8. Minnie was found at the back of Barnes’ farm – near an old greenhouse bordering the end of the property. Minnie went to meet reporters in a public area closer to town. He travelled about 11 minutes by car towards the city of Port Elizabeth, in order to put himself more deeply inside the urban fabric. When I first heard the story, I assumed from the very thin reporting that Minnie had gone to visit a friend or neighbour and had been killed there. In fact, he was killed on the property where he was staying, but in an isolated part of it, on the border. It was also Barnes himself who found Minnie, after a female friend (his co-author or perhaps someone at Tafelberg Publishers) alerted him that Minnie wasn’t answering his phone. The fact that Minnie’s phone and car are gone, but there’s a suicide note, is a huge mismatch. The cellphone data could indicate that Minnie was lured to the boundary of the property by someone pretending to be a journalist or friend. Jacques Pauw, the author of another controversial book that shook the corridors of power in South Africa, has already suggested that if the handwritten note is found to be Minnie’s handwriting by a forensic analysis of the suicide note, it could still mean Minnie wrote the note under duress, meaning he was forced to write the note before he was shot dead. For me the number one indicator that this is a hit just from the above eight points is the bullet between the eyes. While we don’t have the ballistics yet, a key variable will be the angle the bullet entered Minnie’s brain. It’s very difficult to shoot oneself at right-angles with a gun, especially single-handed. Also, people who commit suicide want to avoid further pain. So looking into the barrel just before firing is unlikely. When people shoot themselves in the head it tends to be from the side, through the temple, or in the mouth. It’s seldom through the forehead, and virtually never between the eyes.
9. “I spoke with him. He didn’t seem frightened or in a bad space. He was in a good space and he loved his children very much. He was determined to get justice at some point.” – Marianne Thamm (who wrote the foreword to his book)
10. “He was here for a book launch and he was doing some of his investigation with people who had contacted him with more evidence for the book. He met some of these people.

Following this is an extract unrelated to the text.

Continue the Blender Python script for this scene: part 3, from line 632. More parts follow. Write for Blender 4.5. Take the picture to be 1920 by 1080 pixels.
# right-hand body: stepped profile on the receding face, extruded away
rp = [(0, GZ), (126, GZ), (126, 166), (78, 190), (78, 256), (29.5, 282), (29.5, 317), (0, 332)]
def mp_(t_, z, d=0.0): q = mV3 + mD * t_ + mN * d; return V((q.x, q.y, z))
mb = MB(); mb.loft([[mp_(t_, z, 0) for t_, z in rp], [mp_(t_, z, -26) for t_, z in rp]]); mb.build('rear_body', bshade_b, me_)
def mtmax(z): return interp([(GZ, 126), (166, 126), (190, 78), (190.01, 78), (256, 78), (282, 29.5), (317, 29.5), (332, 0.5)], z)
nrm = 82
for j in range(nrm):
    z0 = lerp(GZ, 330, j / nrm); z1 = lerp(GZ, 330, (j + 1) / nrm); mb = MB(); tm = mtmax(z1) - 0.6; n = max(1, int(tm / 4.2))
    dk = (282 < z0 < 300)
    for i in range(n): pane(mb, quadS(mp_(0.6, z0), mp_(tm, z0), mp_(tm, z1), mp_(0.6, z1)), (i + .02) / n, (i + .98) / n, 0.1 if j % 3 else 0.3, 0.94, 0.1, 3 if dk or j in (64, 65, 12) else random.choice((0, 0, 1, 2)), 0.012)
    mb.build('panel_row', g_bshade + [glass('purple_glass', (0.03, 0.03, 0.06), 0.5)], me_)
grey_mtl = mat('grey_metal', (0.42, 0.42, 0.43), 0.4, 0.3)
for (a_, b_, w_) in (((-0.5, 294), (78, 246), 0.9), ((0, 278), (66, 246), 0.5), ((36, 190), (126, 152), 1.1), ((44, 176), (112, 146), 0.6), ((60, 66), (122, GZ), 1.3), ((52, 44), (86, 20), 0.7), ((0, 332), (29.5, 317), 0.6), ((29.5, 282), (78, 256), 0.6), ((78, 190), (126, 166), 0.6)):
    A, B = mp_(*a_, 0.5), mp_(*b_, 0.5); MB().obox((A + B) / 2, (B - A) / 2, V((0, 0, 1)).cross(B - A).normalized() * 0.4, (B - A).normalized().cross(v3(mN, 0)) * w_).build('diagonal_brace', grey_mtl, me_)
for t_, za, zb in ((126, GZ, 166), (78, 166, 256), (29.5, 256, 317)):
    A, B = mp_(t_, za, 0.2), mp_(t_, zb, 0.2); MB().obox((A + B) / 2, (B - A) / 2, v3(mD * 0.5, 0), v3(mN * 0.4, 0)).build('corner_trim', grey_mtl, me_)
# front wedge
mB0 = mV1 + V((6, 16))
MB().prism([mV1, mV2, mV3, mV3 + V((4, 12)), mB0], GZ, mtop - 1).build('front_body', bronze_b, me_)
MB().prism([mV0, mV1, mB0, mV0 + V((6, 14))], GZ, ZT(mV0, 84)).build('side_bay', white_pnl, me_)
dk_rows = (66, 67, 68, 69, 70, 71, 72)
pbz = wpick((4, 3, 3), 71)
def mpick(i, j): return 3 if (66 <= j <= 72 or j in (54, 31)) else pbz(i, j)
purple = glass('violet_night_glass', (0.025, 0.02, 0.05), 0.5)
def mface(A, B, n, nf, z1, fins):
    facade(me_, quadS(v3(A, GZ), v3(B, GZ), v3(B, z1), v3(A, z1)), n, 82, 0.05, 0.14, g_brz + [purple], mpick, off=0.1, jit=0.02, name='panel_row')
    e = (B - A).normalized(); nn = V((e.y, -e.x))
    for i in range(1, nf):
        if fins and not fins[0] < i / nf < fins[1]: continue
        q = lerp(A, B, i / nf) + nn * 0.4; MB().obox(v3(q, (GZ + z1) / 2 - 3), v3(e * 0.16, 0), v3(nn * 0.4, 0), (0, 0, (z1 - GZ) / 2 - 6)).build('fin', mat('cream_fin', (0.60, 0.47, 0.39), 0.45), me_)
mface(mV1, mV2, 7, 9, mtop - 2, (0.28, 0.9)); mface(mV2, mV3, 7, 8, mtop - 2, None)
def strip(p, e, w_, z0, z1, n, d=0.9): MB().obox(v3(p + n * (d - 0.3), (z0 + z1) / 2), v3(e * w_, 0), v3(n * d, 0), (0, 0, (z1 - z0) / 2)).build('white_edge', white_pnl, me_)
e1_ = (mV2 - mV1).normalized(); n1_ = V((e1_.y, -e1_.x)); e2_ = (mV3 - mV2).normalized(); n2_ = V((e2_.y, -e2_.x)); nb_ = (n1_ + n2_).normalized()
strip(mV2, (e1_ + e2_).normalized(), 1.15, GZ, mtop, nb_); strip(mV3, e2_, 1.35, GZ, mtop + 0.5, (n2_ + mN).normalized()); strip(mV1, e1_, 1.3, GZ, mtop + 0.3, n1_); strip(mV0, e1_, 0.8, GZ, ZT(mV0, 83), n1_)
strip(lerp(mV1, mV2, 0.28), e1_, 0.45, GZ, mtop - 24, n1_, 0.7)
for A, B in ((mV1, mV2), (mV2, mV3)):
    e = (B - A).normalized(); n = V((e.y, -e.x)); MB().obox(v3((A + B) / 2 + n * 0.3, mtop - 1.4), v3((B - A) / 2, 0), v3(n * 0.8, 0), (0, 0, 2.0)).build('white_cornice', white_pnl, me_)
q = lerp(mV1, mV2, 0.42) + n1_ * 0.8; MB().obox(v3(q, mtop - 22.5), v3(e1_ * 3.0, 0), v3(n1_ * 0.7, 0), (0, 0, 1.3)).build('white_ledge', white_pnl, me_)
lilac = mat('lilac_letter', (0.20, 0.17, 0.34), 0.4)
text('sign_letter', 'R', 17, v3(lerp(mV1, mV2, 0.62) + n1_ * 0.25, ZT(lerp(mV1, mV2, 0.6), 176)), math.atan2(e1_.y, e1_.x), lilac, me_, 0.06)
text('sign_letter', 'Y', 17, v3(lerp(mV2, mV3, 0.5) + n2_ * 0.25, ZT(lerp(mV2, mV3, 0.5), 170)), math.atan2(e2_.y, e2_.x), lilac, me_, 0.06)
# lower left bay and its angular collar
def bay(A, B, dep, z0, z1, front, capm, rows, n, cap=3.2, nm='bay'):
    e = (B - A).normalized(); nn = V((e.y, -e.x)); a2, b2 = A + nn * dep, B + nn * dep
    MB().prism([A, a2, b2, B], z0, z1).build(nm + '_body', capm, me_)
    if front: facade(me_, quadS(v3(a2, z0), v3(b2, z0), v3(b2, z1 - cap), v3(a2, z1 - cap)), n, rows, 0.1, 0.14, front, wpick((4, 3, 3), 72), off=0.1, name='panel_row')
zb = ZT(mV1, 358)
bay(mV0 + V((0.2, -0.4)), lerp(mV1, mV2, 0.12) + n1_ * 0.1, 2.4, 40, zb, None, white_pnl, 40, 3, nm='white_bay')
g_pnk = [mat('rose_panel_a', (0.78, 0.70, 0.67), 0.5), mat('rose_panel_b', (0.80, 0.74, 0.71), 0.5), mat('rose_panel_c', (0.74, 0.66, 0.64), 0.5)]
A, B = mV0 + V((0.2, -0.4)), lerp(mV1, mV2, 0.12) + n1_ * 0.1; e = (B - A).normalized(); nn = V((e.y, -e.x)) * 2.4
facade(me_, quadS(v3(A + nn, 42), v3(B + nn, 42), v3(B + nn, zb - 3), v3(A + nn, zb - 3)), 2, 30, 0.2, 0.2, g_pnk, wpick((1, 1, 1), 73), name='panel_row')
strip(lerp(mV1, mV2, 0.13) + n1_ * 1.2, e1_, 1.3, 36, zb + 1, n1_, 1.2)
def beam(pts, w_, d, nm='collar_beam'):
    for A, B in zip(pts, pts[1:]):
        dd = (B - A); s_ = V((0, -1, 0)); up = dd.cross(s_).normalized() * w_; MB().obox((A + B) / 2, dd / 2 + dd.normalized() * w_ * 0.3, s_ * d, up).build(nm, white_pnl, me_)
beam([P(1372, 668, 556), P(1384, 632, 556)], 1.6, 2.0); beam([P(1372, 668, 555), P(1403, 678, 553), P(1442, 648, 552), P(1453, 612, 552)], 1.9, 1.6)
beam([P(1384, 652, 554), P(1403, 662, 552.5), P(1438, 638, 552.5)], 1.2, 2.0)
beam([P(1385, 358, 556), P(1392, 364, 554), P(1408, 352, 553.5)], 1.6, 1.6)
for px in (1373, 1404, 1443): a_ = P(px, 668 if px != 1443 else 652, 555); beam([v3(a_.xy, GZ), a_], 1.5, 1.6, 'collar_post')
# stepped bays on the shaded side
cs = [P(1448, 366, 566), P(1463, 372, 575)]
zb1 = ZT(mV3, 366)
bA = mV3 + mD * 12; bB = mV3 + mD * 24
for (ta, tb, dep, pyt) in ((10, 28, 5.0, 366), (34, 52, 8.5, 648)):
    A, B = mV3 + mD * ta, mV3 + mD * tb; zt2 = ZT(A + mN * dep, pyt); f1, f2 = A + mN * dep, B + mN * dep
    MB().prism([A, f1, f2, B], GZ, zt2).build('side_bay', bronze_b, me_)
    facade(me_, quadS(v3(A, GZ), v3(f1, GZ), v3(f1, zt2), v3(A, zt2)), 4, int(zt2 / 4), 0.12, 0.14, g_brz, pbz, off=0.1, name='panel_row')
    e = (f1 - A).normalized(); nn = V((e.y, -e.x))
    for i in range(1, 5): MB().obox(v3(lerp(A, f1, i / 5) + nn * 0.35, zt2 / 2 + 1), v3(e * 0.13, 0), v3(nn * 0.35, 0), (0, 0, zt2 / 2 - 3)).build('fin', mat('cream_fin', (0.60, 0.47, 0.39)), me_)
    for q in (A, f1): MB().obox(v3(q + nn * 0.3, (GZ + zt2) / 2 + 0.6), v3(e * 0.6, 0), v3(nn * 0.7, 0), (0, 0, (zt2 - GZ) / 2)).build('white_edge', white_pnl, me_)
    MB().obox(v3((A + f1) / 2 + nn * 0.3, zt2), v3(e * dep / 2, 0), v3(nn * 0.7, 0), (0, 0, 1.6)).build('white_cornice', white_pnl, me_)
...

He did fear for his life from the day he started this investigation, and that’s why he left the police service.” – Marianne Thamm
11. Tafelberg says that during the last communications with Minnie, he sounded enthusiastic about the book’s publication and to expose the 30-yearold secrets. – EWN 12. According to Maygene de Wee, who interviewed Minnie three days before his death, Minnie was “paranoid and didn’t want people to know he’d relocated to South Africa months previously”. The reporter had to promise Minnie that she wouldn’t tell anyone where he was.